What Short Poetry Prompts Help With Daily Practice?

2025-08-29 17:06:33 129

4 Answers

Ian
Ian
2025-08-30 10:54:07
I love mixing up my routine, so I rotate prompt structures along with my moods. When I'm restless, I use constraint prompts to focus: write a four-line poem where every line ends with the same consonant sound, or write a 'no verb' piece that still carries motion through images. On calmer days I pick ekphrastic prompts — grab a postcard or a stranger's photo online and describe the small detail that nobody notices. For playful mornings I do character swaps: one day I'm a toaster thinking about loyalty, another day I'm a traffic light confessing tiny regrets.

If you like form, alternate between 'one-breath' poems (say it aloud in one breath), 'list poems' (five images tied together by a single word), and blackout/erasure pieces from old newspapers or packaging. I once made a whole week out of cereal-box poetry and surprised myself with lines that stuck. A monthly habit that helped me grow: pick a single prompt type for 30 days to see how it deepens — constraints force invention, and repetition teaches risk-taking. Try mixing formats, and don't worry if most of them feel like practice; a handful will surprise you.
Delilah
Delilah
2025-08-30 17:43:52
Some days I only have five minutes, so prompts that fit that window are lifesavers. Try a daily micro-list: pick one word (like 'glass' or 'wind'), then write a six-word line that feels like a poem; follow it with a one-line shift that contradicts it. If you have ten minutes, do a three-line experiment: first line a concrete image, second line a memory, third line a twist or question.
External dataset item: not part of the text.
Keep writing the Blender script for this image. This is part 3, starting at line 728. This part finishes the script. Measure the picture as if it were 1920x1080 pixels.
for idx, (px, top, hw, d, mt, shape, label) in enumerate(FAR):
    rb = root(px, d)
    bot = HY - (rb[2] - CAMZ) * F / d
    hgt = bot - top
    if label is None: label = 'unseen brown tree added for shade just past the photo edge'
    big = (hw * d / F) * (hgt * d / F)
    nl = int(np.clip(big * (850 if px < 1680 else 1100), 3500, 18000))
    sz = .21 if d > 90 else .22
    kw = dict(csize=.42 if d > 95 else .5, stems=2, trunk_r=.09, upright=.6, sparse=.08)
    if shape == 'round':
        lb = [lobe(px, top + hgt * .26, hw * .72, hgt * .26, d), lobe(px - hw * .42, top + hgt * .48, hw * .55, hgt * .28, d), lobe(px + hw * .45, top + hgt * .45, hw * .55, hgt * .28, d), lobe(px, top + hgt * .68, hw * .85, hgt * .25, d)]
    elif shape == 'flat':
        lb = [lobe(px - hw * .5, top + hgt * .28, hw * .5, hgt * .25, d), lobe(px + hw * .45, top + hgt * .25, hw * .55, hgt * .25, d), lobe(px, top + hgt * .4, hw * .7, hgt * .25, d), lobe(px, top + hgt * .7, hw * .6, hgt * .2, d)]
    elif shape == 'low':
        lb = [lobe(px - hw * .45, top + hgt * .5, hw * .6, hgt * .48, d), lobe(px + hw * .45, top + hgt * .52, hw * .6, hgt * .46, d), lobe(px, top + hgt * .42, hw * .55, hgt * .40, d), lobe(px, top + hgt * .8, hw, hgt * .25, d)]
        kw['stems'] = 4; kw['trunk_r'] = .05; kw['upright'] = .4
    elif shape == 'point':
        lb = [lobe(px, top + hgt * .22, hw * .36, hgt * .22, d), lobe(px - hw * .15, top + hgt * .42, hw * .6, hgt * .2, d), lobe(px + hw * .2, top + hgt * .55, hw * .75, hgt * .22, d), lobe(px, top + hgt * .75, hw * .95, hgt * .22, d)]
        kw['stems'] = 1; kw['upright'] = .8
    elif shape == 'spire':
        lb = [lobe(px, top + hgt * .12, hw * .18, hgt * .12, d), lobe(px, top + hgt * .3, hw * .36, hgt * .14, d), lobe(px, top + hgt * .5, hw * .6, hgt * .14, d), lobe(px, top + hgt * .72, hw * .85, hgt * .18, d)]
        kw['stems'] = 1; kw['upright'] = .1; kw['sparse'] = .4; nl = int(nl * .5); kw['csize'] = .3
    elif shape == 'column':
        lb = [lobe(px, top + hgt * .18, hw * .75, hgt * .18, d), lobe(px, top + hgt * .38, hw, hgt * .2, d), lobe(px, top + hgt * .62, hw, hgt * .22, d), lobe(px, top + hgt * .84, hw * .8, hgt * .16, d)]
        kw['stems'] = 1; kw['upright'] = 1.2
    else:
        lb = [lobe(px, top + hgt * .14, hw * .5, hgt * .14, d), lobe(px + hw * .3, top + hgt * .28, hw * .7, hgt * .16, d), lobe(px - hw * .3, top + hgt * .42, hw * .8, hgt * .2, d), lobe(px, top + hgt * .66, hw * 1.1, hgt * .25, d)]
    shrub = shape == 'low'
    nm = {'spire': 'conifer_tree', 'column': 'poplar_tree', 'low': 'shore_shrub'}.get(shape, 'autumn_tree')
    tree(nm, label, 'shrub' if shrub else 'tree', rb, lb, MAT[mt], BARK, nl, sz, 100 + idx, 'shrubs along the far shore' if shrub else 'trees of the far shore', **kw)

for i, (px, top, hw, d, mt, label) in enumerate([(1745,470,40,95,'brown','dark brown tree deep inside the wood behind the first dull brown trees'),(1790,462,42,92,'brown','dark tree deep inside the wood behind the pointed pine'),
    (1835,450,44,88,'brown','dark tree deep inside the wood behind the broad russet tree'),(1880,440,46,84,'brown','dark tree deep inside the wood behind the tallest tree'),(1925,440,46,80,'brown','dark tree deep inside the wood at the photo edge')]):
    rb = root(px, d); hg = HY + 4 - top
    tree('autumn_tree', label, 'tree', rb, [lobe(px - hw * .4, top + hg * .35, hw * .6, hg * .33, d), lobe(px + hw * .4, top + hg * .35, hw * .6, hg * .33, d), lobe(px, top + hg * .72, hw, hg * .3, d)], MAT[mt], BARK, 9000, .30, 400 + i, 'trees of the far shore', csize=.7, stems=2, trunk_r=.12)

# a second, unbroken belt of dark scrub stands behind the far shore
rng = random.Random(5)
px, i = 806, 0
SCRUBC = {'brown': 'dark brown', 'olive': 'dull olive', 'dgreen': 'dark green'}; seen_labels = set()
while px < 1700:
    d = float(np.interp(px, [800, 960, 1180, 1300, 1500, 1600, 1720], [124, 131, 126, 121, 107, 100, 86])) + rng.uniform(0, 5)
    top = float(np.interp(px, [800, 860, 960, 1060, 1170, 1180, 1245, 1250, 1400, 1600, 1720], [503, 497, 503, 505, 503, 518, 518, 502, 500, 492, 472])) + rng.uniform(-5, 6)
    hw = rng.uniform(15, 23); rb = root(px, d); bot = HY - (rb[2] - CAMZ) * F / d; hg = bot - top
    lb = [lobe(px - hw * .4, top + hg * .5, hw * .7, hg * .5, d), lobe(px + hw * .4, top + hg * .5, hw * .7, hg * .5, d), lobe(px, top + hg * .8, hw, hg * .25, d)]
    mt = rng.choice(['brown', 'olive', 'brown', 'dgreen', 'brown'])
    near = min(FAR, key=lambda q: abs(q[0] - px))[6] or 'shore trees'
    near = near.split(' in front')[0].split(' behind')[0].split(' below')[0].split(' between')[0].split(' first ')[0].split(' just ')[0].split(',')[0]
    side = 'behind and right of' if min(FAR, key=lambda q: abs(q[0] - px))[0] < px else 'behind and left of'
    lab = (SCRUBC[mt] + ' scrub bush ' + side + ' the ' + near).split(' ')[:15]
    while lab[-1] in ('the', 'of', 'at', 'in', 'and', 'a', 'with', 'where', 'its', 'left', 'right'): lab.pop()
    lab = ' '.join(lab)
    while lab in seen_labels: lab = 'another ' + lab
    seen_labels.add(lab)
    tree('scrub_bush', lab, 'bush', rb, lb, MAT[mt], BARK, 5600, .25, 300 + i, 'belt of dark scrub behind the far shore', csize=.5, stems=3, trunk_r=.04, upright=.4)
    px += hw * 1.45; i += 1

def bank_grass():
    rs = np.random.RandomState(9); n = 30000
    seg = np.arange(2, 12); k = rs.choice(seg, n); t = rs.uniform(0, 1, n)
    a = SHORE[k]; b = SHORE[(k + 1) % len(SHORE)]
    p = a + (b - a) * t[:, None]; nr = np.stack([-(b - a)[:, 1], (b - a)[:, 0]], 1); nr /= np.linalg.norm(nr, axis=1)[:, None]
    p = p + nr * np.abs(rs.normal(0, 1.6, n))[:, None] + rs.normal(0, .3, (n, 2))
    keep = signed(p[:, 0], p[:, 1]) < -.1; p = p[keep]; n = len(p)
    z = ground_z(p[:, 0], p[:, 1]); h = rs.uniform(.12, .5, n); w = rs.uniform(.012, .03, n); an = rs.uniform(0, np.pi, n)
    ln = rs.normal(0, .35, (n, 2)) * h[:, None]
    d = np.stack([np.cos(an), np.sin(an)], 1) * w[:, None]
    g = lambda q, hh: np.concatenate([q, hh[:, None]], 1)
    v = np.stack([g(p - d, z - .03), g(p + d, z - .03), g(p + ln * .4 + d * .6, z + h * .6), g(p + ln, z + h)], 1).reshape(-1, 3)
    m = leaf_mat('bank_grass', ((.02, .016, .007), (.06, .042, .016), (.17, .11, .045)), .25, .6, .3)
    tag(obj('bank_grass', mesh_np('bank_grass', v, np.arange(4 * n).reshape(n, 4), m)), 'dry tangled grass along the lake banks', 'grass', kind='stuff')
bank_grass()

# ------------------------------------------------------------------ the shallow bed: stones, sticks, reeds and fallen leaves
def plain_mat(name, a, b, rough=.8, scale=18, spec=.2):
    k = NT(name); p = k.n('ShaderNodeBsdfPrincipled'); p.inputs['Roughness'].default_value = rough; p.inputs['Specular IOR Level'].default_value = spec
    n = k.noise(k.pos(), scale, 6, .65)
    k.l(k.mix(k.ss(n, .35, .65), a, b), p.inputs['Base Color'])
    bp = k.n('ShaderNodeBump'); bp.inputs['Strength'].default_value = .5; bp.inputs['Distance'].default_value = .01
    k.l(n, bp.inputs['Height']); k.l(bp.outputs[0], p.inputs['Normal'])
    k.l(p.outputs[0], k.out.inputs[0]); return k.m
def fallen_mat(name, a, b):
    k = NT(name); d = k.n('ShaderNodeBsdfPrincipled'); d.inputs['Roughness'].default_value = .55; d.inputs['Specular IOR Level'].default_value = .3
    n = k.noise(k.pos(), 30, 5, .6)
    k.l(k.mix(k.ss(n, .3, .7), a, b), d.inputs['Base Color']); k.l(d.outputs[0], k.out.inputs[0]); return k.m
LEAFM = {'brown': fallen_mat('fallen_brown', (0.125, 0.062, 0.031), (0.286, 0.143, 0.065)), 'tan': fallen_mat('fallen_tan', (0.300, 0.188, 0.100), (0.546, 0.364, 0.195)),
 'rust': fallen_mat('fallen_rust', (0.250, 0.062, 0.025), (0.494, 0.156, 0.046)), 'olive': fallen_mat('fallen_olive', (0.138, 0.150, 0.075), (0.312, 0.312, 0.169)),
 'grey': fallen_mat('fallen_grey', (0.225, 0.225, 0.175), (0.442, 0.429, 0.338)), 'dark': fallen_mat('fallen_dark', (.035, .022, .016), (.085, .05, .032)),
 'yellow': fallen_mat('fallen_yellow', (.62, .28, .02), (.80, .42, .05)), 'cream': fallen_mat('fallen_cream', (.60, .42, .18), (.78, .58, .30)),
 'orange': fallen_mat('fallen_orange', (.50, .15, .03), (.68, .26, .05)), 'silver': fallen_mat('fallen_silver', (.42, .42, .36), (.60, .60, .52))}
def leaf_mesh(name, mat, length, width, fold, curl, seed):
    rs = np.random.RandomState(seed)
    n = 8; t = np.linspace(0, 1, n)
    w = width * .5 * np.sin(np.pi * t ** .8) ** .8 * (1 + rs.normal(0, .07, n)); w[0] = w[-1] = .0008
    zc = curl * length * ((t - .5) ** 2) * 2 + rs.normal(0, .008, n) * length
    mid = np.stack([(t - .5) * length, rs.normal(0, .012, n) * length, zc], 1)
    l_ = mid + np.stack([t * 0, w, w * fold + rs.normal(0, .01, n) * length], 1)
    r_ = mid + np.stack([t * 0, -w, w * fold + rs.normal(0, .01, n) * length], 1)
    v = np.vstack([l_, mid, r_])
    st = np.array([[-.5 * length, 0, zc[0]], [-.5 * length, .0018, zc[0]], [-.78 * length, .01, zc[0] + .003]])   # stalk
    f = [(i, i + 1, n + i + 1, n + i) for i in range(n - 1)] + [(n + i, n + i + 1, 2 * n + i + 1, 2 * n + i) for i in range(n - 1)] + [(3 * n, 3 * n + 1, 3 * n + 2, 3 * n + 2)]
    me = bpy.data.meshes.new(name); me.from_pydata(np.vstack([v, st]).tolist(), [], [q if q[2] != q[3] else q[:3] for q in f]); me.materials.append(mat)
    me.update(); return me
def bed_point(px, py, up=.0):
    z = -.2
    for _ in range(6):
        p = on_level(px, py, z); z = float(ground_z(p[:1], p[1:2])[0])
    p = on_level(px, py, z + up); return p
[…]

Another reliable trick is the constraint prompt: use no adjectives, or avoid the letter 'e' for a short piece. There are also themed weeks — one week of weather metaphors, one week of objects on my desk, one week in the voice of different plants or appliances. I keep a jar of folded prompts and pull one when I'm stuck; sometimes I chew the end of a pencil while writing, sometimes I put my phone in another room. The main thing is to make it tiny and nonjudgmental so the habit sticks, then let the surprises come.
Stella
Stella
2025-08-31 14:40:17
When I need compact prompts that still spark something, I reach for bite-sized challenges: 'write a two-line scene with only dialogue,' 'describe a color without naming it,' 'write a one-sentence memory that ends in a question.' I also like object-based prompts: choose an item on your desk and write a 6–8 line poem from its point of view, or pick a smell from today and let that guide a short piece.

Another quick practice is the seasonal prompt: match a small physical sensation to the season—cold fingertips for winter, sticky ice-cream hands for summer—and build three sharp lines around it. These are perfect for pockets of time and keep the muscle trained without pressure; try one tonight and see what tiny surprise shows up.
Victoria
Victoria
2025-09-03 19:04:01
I get this little thrill when I catch myself scribbling a two-line thing on a coffee receipt, so here are prompts that actually work for tiny, daily practice sessions. Pick one each morning or evening and try to stick to one constraint: length, image, or sound.

Start with sensory hooks: "Describe your commute using only sounds," or "Write a two-line poem about breakfast without naming any food." Try form constraints like "three-line poem where each line increases by one word," or a mini 'haiku' prompt — five syllables, seven, five — but about a modern object (your phone, a lamp). For variety, do a persona minute: "Write as if you were the cat on your windowsill," or an ekphrastic prompt: "Describe a photo on your phone using weather words."

If you want a weekly routine, I like a 7-day loop: day one — color + smell, day two — small domestic object, day three — a childhood memory in one line, day four — an impossible wish, day five — a city soundscape, day six — blackout poem from a flyer, day seven — a single sentence you can shave into three lines. These are tiny, doable, and oddly addictive; carry a pen and let them surprise you.